PM visits Wirra Wirra winery

12 March, 2018 by Andy Young

Prime Minister Malcolm Turnbull visited the Wirra Wirra winery in McLaren Vale where he talked up the advantages of the new Trans-Pacific Partnership for Australia’s wine industry.

The TPP-11, which was signed by 11 countries in Chile last week, will eliminate more than 98 per cent of tariffs in a trade zone with a GDP of $13.7 trillion that spans the Americas and Asia.


The PM said the new deal was a boost for Australian businesses and in particular for the wine industry which is seeing the importance of export growing rapidly.

“There are $2.8bn of Australian wine exported every year, more than half of them from South Australia and enabled by the Free Trade Agreements that we have negotiated in Japan, Korea and China,” the Prime Minister said during his visit to the Wirra Wirra winery.

“The TPP-11, which will lower the barriers and the tariffs on wine going into Canada, Malaysia, Mexico and other countries in the TPP.”

We export about 20 per cent of what we make and we are always looking for more, so growth would definitely come from overseas. It’s not an easy place to go, but it is certainly one that we have had our eyes on,” said David Michell, the Chairman of Wirra Wirra.

“Changes to free trade is always a positive outcome for anyone in the business. Anything that reduces administration barriers to trade is actually a positive outcome. While it’s not an instantaneous fix, it’s certainly going in the right direction and will no doubt help us.”

After the deal was signed last week, TheShout reported that the Chief Executive of the Winemakers’ Federation of Australia, Tony Battaglene welcomed the agreement, saying it was great news for Australia’s wine exporters.

“TPP-11 offers tremendous opportunities for our sector through a range of tariff reductions as well as addressing non-tariff barriers,” he said.

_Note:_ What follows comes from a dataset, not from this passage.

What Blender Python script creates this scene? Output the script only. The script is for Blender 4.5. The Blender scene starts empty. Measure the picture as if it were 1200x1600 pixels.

“For wine, it’s often the non-tariff barriers which present more of a cost in emerging export markets. The wine annex is a means of addressing those barriers and something we have and will continue to push strongly in all Australian trade negotiations.”

The new deal has been re-negotiated after the United States withdrew from the original TPP and as well as Australia, the other signatory countries are: Brunei, Canada, Chile, Japan, Malaysia, Mexico, New Zealand, Peru, Singapore, Vietnam.